**Aim**
Write out the listing, please, but only from its first line through the line containing "behind the camera", exactly as given and without pictures.

** BEGIN Data excerpt **

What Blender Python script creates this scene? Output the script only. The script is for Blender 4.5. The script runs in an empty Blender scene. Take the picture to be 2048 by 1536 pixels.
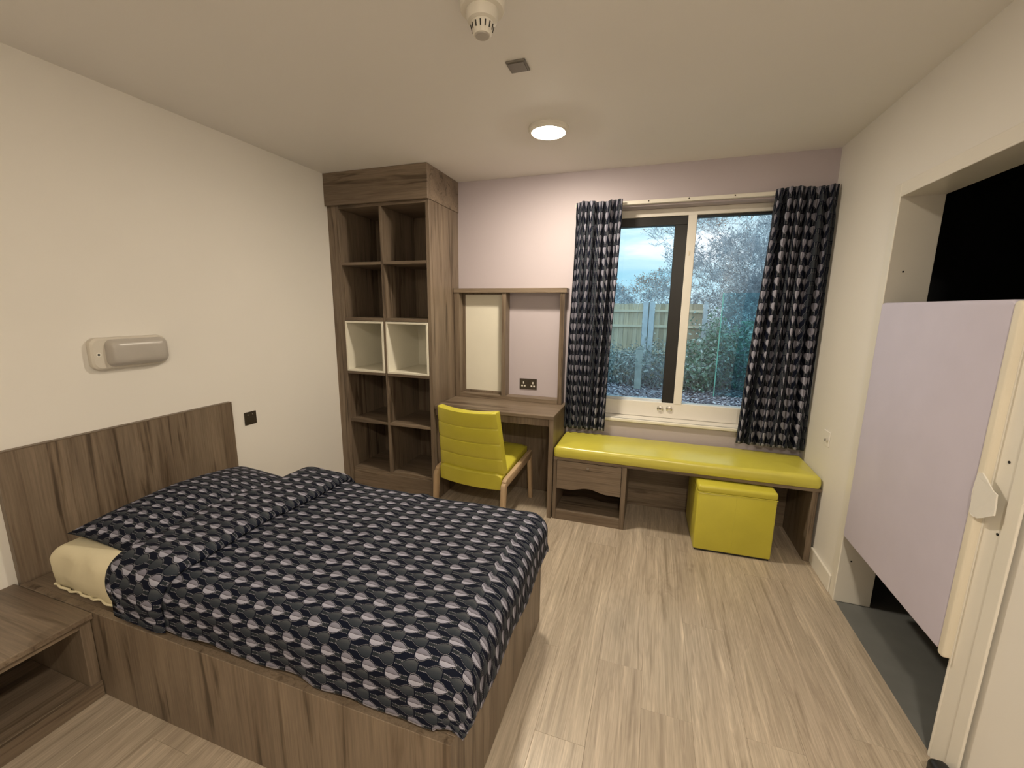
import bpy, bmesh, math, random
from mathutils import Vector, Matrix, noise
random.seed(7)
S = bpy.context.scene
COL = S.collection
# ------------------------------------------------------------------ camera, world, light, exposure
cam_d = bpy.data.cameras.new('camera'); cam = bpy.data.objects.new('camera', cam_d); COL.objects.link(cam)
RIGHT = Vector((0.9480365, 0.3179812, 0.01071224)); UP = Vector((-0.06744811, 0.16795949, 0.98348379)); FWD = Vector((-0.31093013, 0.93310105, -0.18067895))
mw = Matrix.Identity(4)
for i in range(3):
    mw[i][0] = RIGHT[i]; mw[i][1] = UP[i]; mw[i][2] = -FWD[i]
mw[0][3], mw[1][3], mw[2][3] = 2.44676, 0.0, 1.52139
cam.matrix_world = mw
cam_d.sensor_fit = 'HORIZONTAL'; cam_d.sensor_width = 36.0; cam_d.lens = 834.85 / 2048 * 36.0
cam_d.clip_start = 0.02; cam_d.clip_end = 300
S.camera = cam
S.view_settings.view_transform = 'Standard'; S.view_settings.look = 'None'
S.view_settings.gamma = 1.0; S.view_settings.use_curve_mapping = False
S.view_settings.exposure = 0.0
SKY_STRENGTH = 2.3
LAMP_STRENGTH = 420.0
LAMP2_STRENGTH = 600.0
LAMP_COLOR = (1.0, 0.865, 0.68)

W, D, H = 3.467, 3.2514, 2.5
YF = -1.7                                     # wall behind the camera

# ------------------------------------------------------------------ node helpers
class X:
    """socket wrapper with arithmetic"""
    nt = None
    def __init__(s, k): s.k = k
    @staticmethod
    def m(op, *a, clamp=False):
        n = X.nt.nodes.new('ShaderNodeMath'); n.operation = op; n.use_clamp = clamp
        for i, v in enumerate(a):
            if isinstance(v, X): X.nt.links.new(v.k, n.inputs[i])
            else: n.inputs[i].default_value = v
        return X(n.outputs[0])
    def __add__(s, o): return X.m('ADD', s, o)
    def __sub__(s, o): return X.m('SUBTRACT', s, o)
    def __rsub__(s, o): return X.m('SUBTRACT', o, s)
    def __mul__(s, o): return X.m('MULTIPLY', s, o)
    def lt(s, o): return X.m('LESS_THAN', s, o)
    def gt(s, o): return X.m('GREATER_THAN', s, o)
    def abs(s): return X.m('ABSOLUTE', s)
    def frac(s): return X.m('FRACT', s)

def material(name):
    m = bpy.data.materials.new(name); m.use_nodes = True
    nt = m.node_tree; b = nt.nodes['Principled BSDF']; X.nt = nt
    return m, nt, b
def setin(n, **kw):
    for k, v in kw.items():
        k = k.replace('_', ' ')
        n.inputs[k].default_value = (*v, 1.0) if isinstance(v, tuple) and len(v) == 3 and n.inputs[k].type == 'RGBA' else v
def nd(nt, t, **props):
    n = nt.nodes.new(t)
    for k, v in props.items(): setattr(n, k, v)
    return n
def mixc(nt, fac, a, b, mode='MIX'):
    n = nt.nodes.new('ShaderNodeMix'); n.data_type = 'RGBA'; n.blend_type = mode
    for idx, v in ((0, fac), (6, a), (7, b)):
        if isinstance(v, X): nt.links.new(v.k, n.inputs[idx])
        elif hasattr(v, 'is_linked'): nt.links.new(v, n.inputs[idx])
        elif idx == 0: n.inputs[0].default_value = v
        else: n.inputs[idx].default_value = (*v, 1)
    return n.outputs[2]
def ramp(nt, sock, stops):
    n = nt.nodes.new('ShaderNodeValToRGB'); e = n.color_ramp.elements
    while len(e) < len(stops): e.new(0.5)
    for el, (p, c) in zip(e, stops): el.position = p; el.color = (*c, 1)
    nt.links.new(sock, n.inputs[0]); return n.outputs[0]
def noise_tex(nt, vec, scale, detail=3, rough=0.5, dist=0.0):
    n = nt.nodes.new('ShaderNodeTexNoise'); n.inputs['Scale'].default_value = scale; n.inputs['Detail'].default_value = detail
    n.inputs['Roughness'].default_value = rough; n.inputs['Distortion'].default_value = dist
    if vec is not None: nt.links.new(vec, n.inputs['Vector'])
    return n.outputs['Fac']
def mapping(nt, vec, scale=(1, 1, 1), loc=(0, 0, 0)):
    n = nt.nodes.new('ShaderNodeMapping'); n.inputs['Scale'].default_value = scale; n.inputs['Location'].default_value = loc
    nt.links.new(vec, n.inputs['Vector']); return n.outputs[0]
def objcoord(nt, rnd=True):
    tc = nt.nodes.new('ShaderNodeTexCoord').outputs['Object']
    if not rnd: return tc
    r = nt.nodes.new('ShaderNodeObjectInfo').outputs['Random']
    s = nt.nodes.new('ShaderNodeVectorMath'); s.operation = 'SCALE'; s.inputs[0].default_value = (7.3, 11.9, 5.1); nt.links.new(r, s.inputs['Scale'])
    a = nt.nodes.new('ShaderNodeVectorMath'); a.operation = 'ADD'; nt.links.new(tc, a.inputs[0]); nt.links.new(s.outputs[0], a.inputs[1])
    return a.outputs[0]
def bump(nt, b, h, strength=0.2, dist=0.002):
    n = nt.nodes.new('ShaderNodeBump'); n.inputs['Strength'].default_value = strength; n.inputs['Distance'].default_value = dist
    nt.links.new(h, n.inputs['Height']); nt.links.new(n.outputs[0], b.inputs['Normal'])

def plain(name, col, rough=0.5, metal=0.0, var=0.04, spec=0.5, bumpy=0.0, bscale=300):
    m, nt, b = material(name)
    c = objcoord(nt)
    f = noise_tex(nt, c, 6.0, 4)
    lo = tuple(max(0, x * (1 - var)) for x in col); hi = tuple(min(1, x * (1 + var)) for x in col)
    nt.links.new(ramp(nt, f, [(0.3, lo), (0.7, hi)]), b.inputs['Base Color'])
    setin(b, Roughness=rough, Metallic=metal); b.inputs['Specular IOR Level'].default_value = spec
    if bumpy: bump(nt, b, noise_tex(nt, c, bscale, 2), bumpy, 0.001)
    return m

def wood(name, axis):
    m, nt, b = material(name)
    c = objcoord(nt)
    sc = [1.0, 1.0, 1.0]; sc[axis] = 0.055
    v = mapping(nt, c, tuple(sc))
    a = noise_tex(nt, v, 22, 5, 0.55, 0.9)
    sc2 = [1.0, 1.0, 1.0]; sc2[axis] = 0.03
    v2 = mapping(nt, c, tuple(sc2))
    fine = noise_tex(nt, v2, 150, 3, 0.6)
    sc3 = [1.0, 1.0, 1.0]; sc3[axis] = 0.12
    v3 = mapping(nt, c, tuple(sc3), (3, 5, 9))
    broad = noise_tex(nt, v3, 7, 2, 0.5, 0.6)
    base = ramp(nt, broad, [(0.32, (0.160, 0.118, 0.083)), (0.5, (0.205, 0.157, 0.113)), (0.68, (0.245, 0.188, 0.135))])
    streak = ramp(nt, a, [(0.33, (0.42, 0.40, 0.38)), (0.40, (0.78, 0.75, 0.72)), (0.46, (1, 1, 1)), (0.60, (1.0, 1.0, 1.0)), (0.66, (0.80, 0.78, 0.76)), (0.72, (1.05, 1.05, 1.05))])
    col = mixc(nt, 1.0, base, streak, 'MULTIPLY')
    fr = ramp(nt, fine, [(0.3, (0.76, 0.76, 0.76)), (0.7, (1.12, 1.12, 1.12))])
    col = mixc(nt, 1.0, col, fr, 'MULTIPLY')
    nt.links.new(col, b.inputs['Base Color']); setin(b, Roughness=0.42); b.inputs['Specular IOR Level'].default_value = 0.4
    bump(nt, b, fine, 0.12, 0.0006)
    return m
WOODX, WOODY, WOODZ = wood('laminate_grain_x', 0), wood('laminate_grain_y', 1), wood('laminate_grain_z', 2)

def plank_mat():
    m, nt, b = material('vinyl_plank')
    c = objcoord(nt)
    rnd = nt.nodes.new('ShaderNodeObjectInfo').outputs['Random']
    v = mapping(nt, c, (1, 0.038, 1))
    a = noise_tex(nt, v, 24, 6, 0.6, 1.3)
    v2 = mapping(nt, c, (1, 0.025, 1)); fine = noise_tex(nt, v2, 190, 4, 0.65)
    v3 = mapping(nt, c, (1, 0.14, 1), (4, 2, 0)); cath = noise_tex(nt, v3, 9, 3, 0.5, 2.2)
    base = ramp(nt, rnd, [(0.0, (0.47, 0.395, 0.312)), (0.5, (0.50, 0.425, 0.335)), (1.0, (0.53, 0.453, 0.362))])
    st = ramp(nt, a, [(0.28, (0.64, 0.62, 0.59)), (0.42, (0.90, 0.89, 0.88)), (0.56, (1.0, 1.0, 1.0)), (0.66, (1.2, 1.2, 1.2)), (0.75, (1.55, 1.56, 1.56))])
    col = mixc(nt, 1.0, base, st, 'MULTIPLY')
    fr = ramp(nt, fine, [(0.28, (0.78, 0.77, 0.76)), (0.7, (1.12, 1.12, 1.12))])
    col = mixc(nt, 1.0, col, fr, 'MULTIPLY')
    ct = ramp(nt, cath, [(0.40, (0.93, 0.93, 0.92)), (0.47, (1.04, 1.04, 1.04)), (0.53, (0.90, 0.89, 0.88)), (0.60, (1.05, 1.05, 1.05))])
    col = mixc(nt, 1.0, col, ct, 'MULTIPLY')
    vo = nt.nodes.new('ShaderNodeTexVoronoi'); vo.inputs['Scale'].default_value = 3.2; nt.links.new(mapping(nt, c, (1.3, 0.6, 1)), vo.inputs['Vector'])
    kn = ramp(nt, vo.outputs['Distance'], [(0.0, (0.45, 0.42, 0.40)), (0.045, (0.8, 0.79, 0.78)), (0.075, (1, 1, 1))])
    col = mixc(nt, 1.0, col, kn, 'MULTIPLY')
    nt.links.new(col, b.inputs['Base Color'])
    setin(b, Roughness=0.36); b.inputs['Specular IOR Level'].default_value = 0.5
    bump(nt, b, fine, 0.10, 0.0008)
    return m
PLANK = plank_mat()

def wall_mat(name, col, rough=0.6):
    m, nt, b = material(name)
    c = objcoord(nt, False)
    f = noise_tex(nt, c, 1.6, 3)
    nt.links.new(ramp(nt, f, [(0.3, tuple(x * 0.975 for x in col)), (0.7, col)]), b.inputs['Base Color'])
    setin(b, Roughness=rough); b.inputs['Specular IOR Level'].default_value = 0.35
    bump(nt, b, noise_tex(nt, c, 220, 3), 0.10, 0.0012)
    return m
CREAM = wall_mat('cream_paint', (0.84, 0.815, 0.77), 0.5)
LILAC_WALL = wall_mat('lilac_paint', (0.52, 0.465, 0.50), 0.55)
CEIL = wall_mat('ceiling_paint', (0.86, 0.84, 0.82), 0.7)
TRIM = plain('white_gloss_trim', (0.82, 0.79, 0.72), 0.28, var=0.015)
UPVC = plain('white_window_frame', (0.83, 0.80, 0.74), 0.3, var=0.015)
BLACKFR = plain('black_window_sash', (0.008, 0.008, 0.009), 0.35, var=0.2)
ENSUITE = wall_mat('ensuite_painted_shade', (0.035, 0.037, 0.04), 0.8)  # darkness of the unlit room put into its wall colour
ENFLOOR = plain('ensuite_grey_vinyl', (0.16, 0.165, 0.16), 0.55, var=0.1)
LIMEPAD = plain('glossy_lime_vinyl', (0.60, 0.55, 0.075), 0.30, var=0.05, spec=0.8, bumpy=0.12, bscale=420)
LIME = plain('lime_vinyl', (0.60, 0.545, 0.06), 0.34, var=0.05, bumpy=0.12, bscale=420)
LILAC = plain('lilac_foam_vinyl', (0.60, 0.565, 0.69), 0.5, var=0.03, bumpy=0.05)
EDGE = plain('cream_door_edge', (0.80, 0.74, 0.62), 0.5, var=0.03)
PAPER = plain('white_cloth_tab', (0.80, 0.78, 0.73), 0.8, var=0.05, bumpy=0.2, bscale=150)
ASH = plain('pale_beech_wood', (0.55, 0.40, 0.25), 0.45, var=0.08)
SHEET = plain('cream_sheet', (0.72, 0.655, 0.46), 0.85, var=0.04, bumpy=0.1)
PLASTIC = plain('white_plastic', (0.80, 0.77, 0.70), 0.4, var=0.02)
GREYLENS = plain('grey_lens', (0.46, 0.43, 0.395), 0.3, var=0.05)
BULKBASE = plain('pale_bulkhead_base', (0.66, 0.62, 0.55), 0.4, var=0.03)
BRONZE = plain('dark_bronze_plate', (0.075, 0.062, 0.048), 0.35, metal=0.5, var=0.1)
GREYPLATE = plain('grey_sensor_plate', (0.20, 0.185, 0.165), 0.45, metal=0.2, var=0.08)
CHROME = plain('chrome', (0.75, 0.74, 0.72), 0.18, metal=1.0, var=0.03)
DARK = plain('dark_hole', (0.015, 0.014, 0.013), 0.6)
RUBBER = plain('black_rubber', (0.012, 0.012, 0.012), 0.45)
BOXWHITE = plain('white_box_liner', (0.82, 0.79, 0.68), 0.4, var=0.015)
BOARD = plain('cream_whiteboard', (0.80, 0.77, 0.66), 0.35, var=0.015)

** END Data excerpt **

**Full output**
What Blender Python script creates this scene? Output the script only. The script is for Blender 4.5. The script runs in an empty Blender scene. Take the picture to be 2048 by 1536 pixels.
import bpy, bmesh, math, random
from mathutils import Vector, Matrix, noise
random.seed(7)
S = bpy.context.scene
COL = S.collection
# ------------------------------------------------------------------ camera, world, light, exposure
cam_d = bpy.data.cameras.new('camera'); cam = bpy.data.objects.new('camera', cam_d); COL.objects.link(cam)
RIGHT = Vector((0.9480365, 0.3179812, 0.01071224)); UP = Vector((-0.06744811, 0.16795949, 0.98348379)); FWD = Vector((-0.31093013, 0.93310105, -0.18067895))
mw = Matrix.Identity(4)
for i in range(3):
    mw[i][0] = RIGHT[i]; mw[i][1] = UP[i]; mw[i][2] = -FWD[i]
mw[0][3], mw[1][3], mw[2][3] = 2.44676, 0.0, 1.52139
cam.matrix_world = mw
cam_d.sensor_fit = 'HORIZONTAL'; cam_d.sensor_width = 36.0; cam_d.lens = 834.85 / 2048 * 36.0
cam_d.clip_start = 0.02; cam_d.clip_end = 300
S.camera = cam
S.view_settings.view_transform = 'Standard'; S.view_settings.look = 'None'
S.view_settings.gamma = 1.0; S.view_settings.use_curve_mapping = False
S.view_settings.exposure = 0.0
SKY_STRENGTH = 2.3
LAMP_STRENGTH = 420.0
LAMP2_STRENGTH = 600.0
LAMP_COLOR = (1.0, 0.865, 0.68)

W, D, H = 3.467, 3.2514, 2.5
YF = -1.7                                     # wall behind the camera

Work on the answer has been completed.